This exhibition is dedicated to transformations in the academic principles of Czech painting in the first half of the 20th century. It focuses upon a parallel history of art, taking place in the shadow of the “big” story of Czech modernism and the avant-garde.
It will present artists who were, for decades, found at the
margins of Czech art history or who were, either partially or
completely, excluded from it. Nudes, allegorical, mythological and
bucolic scenes by František Jakub, Oskar Brázda, Josef Loukota,
Jakub Obrovský, František Xaver Naske and others bear witness to
the generalisation and simplification of artistic concepts
formulated by the previous generations of academics.

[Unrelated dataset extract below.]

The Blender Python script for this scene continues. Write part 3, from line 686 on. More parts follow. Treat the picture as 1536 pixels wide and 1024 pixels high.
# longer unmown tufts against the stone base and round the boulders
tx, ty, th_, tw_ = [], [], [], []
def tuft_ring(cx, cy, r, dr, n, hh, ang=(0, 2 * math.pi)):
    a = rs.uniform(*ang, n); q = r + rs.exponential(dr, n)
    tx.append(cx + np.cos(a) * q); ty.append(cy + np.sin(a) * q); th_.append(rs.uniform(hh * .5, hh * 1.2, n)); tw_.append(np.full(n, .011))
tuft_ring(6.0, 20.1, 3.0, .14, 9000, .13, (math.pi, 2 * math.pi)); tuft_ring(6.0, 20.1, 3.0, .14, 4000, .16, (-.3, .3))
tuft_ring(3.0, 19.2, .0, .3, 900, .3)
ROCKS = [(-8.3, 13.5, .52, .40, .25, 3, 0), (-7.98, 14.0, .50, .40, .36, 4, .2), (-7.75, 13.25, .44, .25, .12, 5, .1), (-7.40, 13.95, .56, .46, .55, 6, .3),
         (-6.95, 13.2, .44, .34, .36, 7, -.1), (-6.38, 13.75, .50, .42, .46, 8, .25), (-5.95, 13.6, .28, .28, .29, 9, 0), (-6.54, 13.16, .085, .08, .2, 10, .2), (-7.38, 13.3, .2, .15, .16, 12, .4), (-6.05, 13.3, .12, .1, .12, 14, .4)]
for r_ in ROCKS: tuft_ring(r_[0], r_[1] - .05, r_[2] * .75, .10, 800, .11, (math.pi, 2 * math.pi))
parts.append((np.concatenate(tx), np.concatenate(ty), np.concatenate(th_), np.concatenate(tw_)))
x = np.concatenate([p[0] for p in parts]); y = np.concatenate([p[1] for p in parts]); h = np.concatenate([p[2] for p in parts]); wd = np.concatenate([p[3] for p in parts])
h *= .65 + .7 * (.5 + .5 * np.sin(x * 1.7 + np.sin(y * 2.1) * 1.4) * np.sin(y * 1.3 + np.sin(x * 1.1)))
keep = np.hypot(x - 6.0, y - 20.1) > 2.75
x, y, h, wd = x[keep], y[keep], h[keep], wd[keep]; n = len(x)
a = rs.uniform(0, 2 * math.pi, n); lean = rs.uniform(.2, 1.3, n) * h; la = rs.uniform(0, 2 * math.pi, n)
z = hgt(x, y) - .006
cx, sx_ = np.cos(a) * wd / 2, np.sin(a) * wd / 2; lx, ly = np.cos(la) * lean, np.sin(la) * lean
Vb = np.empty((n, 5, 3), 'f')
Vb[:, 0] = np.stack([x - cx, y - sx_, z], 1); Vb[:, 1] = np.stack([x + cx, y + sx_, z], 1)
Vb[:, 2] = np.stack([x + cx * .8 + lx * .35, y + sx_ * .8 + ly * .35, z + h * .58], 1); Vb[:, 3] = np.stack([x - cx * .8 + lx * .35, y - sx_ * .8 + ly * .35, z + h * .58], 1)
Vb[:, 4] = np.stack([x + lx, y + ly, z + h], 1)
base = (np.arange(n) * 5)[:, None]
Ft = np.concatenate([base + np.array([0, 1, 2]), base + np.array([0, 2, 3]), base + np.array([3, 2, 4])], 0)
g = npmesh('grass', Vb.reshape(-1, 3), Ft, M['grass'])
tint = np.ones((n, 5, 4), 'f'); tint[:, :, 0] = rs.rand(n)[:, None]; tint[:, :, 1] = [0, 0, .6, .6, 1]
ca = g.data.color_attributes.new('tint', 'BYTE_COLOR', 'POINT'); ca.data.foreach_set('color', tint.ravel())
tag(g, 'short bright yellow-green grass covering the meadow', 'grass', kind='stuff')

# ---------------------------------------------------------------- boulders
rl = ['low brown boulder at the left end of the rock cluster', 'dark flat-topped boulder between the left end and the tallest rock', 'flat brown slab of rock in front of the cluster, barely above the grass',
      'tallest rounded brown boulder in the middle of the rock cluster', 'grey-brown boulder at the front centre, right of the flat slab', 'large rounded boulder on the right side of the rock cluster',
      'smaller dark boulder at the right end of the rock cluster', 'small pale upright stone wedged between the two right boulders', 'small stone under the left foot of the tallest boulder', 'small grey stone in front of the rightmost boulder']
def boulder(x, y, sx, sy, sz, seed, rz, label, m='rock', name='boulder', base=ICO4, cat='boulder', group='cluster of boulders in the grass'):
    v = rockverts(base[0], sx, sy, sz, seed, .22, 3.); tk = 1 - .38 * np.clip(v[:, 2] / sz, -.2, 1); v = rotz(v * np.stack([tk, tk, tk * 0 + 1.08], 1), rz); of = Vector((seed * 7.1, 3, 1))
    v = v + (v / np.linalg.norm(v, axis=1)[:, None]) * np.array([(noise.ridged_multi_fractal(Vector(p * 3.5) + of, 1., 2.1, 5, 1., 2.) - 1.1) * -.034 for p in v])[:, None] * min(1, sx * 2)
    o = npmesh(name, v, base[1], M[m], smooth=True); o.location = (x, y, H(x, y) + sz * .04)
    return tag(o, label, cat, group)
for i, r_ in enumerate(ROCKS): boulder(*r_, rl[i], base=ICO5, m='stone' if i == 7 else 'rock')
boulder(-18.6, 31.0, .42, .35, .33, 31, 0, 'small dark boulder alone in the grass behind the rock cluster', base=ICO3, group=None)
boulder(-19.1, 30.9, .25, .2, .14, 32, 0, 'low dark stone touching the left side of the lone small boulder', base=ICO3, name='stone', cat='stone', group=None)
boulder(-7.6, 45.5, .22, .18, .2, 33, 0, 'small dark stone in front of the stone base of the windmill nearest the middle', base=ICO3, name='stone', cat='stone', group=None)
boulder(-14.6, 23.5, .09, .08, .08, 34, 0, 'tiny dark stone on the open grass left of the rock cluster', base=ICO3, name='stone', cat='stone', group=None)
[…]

Taking into
account the importance of the tradition of academic schooling for
the academism of the first half of the 20th century, the show will
include works by the older generations of artists prominent in the
last quarter of the 19th century. Vojtěch Hynais, František
Ženíšek, Vlaho Bukovac, Franz Thiele, Max Švabinský and others
mediated basic artistic experience to the artists to whom the
exhibition is dedicated, shaping their traditional and conservative
artistic orientation, often for the rest of their lives. The
affinity between academic art of the first half of the 20th century
and commercial photography, popular illustrations, sentimental
films and pictorial forms of social and political representation is
demonstrated at the exhibition by these period records.